Birçok kadının dosyasında kadınların katledilmeden önce şikâyet için gerekli mercilere gittiği ancak başvurusu alınmadan geri çevrildiğine ve önlem alınmadığını gördüklerini ifade eden Burcu Korkmaz Beştaş, bu tarz durumların özellikle ev içi şiddet vakalarında daha yoğun yaşandığını aktardı. Burcu Korkmaz Beştaş,  “Bu nedenle daha hukuk mücadelesi başlatılmadan o süreç adli ve idari görevliler tarafından baltalanıyor” cümlesiyle yaşananları özetledi.

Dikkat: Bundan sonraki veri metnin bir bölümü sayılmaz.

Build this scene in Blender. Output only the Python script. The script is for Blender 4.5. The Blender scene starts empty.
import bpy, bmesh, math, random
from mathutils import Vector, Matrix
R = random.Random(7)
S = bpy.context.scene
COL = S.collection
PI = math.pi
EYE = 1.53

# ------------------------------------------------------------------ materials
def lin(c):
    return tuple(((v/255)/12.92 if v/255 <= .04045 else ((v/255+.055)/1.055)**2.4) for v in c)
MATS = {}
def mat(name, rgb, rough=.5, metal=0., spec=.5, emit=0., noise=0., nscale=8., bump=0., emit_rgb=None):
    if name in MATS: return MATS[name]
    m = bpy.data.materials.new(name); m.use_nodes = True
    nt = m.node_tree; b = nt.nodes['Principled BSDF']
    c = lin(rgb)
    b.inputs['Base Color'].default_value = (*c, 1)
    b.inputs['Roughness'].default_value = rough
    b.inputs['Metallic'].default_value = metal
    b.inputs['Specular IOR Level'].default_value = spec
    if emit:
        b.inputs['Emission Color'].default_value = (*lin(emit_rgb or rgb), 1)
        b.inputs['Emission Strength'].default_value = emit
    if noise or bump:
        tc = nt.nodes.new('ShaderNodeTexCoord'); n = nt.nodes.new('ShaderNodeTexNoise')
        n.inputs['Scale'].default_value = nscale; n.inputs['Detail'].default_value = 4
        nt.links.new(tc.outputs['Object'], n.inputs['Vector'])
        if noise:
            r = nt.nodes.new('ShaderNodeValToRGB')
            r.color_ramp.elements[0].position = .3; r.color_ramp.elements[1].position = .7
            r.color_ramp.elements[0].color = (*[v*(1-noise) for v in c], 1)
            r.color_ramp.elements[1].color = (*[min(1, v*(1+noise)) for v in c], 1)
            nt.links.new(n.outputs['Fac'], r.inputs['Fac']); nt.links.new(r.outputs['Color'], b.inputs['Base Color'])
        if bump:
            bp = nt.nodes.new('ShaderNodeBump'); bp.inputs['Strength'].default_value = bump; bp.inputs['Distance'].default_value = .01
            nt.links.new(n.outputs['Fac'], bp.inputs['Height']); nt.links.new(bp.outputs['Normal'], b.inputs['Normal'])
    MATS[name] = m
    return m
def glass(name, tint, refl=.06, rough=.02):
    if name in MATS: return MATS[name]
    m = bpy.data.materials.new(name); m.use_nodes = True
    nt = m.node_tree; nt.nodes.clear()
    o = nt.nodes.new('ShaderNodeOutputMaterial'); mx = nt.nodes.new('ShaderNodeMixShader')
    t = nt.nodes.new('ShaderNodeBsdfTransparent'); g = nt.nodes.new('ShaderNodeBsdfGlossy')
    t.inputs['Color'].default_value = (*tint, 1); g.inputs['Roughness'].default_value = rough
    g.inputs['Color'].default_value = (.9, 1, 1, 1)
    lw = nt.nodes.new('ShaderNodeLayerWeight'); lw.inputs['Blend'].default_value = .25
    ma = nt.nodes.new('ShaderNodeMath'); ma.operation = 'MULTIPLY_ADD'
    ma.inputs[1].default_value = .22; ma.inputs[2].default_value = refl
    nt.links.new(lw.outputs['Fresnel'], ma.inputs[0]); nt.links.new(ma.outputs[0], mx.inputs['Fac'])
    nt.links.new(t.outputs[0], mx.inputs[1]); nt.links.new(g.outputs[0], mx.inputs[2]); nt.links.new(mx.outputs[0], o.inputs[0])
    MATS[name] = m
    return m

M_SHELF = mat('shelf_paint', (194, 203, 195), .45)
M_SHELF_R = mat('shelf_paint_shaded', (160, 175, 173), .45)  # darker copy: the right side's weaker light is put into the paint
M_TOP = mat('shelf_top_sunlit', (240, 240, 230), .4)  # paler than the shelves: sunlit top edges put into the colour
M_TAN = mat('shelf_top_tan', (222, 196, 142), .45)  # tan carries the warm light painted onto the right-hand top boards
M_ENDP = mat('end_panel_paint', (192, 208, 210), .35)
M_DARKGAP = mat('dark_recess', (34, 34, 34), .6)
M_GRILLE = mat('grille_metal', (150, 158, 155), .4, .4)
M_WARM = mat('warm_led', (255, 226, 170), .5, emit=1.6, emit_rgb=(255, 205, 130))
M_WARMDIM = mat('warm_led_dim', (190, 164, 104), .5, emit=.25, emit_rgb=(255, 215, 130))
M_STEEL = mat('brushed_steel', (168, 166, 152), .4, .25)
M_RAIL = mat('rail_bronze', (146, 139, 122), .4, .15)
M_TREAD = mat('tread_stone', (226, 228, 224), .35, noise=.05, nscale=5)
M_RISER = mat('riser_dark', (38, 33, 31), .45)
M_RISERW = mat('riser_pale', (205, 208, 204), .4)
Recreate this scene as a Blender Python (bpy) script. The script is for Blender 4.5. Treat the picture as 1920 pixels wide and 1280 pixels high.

'Yargı kadını suçlayıcı bir tavırla yaklaşıyor'

Şikâyetin ardından başlatılan yargılama sürecindeki sorunları da tek tek anlatan Burcu Korkmaz Beştaş, “Kadınlar yaşadığı istismarı, şiddeti birçok yerde anlatmak zorunda kalıyor. Yargılama sürecinde de yargının çok fazla mağdur suçlayıcı bir tavırla yaklaştığını görüyoruz. Failin orada fiilinin incelenmesi gereken duruşmalarda kadının özel hayatının, kadının yaşam şeklinin çok fazla irdelendiğini ve irdelenmese bile fail, fail avukatları tarafından irdelenmesine izin verildiğini görüyoruz. Bu da kadınlar açısından o hukuk mücadelesini başlatmak ve sürdürmek adına çok zor ve vazgeçiren de bir süreç oluyor” şeklinde konuştu.

'Katledilen kadınlar için alanlarda olalım'

Son olarak 25 Kasım’da alanlarda olma çağrısında bulunan Burcu Korkmaz Beştaş şunları söyledi: “Uzun yıllardır kadınlar bu alanda sürekli olarak mücadele vermekte. Uzun süredir bu sorunlar haykırılıyor. Ancak 25 Kasım gibi özel bir günde tüm kadınların bir araya gelerek yargının bu erkek tavrını, cezasızlık politikalarına ve bu nedenle katledilen kadınlar için bir arada olmalı. Bize yaşattıklarını gördüğümüzü ve bunun için mücadele edip alanlarda bunu haykırmamız gerektiğini düşünüyorum.”